Sunday, September 9, 2012

The Firm - John Grisham



Book jacket synopsis:
At the top of his class at Harvard Law, he had his choice of the best in America.    He made a deadly mistake.
When Mitch McDeere signed on with Bendini, Lambert & Locke of Memphis, he thought he and his beautiful wife, Abby, were on their way.  The firm leased him a BMW, paid off his school loans, arranged a mortgage, and hired him a decorator.  Mitch McDeere should have remembered what his brother Ray – doing fifteen years in a Tennessee jail – already knew.  You never get nothing for nothing.  Now the FBI has the lowdown on Mitch’s firm and needs his help.  Mitch is caught between a rock and a hard place, with no choice – if he wants to live.

It’s been around for a while and has always been quite popular.  It made a rich man out of John Grisham, I’m sure.  I’d never seen the movie – I don’t like Tom Cruise all that much and legal suspense/drama stories even less.  But I remember Stephen King saying that it’s good, and I’d pretty much believe anything Stephen King says when it comes to stories.  So I grabbed a copy on impulse from a second-hand book store and decided to give it a try.

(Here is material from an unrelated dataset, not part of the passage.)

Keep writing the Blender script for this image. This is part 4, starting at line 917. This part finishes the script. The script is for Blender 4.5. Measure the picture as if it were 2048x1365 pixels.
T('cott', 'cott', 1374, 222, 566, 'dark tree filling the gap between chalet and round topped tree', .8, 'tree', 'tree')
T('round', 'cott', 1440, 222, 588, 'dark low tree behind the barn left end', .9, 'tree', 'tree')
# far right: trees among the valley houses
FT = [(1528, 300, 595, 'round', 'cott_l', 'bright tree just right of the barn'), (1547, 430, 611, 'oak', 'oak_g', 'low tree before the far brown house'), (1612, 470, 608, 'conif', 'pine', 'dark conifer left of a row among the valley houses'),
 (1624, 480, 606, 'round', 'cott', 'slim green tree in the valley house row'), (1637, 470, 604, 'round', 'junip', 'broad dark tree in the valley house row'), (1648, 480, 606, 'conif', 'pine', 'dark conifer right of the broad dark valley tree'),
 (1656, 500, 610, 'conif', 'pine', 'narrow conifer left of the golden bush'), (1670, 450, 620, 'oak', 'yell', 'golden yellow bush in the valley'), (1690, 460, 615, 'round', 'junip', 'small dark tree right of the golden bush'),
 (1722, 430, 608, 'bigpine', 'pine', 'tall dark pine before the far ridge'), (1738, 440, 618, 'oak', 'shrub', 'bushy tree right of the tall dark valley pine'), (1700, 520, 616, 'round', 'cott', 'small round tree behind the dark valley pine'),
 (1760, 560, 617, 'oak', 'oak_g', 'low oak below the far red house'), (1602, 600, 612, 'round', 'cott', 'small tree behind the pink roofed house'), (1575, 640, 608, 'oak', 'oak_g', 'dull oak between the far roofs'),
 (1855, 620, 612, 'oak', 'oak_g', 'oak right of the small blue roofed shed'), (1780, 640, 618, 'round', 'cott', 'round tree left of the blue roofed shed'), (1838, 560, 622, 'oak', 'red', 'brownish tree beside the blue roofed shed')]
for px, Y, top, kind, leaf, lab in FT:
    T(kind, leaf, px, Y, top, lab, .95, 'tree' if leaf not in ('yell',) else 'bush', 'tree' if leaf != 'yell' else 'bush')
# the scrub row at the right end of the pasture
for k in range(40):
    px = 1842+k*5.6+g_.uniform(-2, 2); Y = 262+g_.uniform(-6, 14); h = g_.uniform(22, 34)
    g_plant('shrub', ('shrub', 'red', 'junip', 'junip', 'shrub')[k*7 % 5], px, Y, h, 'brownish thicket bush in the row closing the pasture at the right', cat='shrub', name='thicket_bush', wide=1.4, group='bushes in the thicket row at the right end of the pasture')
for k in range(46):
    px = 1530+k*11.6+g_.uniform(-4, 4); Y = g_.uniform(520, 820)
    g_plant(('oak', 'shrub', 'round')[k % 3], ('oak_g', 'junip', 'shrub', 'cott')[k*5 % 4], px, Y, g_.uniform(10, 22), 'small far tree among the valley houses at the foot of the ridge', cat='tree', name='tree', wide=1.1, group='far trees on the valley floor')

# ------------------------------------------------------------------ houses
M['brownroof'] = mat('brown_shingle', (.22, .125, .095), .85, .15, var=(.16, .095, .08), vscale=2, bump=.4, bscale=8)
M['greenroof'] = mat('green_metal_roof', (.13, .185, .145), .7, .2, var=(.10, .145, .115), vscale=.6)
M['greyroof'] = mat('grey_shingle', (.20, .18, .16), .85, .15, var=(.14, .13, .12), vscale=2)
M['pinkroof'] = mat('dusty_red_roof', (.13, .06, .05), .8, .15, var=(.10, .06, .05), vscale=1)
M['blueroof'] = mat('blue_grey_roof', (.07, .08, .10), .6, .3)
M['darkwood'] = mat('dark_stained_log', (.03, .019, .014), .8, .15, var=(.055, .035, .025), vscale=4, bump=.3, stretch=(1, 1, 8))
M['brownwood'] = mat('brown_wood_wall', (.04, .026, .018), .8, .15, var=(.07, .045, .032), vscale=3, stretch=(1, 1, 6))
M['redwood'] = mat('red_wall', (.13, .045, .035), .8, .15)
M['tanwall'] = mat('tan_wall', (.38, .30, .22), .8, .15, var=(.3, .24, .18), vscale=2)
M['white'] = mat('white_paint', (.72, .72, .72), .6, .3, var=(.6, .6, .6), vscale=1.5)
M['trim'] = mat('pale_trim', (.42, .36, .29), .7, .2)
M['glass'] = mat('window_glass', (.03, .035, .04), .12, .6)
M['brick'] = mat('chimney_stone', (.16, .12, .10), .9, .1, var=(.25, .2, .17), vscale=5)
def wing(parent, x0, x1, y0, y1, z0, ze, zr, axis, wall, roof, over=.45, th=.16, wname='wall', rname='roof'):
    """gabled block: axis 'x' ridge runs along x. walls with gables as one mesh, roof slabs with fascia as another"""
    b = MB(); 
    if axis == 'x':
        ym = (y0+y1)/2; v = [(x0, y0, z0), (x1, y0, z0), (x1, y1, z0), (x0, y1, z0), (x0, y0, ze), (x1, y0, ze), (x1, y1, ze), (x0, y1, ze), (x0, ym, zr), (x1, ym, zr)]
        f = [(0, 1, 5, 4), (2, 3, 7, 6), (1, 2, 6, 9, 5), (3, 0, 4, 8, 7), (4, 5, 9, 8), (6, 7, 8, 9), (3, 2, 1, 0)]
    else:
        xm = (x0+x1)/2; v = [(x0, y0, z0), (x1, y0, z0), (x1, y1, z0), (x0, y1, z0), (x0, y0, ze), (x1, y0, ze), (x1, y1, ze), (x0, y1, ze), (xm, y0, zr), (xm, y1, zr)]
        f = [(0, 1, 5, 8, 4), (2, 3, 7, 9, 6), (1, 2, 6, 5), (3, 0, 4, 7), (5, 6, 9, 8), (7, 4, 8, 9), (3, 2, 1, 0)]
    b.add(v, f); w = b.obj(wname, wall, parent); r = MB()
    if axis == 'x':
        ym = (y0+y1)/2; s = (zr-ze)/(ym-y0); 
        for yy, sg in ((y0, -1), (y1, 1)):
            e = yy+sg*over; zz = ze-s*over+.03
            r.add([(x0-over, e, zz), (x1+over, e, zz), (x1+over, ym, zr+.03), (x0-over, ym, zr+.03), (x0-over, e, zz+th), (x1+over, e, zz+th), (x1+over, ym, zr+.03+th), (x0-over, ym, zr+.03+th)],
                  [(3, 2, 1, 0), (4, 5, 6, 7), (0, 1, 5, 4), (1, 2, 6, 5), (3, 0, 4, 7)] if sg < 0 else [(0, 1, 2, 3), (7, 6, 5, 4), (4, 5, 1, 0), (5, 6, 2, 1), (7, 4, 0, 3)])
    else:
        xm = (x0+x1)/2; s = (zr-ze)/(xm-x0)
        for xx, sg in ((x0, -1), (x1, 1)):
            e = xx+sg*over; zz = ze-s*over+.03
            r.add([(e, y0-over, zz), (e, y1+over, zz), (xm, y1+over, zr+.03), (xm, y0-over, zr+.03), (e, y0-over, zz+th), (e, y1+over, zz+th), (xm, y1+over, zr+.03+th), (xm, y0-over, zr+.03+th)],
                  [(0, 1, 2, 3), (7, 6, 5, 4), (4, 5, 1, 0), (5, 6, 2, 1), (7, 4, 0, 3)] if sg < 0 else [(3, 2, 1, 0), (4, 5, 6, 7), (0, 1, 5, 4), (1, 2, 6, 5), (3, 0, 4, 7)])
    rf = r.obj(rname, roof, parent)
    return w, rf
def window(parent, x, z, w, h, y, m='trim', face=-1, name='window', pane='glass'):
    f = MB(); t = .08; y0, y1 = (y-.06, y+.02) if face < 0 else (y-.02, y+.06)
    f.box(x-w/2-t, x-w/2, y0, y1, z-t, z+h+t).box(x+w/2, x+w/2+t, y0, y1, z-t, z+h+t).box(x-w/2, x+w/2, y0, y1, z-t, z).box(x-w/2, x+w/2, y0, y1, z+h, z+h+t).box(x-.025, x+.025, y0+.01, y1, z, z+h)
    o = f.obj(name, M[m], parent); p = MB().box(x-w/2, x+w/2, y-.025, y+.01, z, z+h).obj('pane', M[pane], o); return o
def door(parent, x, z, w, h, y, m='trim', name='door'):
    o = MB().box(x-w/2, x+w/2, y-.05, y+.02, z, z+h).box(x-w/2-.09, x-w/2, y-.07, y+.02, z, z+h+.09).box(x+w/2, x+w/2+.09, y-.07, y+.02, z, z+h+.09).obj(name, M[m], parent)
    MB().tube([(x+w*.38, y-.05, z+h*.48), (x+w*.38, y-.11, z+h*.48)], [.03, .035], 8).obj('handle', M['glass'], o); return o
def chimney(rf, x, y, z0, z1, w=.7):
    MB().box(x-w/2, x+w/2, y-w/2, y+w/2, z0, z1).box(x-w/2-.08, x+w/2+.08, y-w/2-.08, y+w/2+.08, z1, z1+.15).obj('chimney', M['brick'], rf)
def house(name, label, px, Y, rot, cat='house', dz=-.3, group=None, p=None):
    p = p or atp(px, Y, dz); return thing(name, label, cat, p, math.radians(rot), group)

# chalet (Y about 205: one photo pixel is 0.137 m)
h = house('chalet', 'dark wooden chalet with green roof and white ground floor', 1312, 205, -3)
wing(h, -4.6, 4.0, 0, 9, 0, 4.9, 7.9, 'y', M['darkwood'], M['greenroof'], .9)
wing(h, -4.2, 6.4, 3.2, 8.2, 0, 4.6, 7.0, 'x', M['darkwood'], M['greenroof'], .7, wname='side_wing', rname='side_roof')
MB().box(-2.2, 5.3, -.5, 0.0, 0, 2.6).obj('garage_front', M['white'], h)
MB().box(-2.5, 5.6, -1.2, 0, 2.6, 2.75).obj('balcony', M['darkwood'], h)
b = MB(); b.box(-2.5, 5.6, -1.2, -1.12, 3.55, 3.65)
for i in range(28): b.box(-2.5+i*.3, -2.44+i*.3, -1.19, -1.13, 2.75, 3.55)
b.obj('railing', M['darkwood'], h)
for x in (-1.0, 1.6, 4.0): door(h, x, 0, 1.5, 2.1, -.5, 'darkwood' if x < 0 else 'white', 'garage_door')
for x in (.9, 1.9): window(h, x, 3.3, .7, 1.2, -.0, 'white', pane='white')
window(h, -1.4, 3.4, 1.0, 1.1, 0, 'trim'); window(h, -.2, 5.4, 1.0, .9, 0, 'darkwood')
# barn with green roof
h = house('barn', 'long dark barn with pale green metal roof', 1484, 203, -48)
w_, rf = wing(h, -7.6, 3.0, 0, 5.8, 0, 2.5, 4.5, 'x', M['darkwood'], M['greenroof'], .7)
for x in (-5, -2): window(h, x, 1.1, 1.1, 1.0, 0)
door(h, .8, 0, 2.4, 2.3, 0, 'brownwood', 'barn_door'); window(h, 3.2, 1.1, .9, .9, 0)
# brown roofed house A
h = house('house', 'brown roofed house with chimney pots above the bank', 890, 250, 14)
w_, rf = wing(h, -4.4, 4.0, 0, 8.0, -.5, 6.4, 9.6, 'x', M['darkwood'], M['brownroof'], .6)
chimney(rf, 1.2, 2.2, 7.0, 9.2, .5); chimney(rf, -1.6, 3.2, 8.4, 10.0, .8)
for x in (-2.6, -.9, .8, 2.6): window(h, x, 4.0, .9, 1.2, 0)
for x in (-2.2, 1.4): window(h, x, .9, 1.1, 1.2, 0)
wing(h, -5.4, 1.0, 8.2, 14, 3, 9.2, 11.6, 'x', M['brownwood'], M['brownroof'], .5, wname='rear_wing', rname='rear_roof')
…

Quite true to the hype, it was indeed well-paced and had page-turning plot development.  Mitch is super-smart and very sharp.  I loved the way he pulled the strings of everyone around him, outwitting the Mob and confounding the FBI at the same time.  And the author also made him a pretty likable character - you don't end up thinking of him as an arrogant, self-important a$$h*le.    When he got scared, you got scared along with him, too.  You end up sympathizing with him and hoping he’d pull everything off and walk into the next available rosy sunset with a happily-ever-after in his suit pocket.  Story-wise it’s pure escapist.  Everything is just so unlikely and doubtful (I mean, come on, pulling one over both the Mob and the FBI?), but you go along with it and enjoy the ride anyway.  Pretty fun, actually.    

I did indeed appreciate the book.  But it is just not something I would reread, or see the film adaptation of.  Once is enough for me.  But that’s me and the legal suspense genre is not my cup of tea.  For those who like it though, read and enjoy to your heart’s content.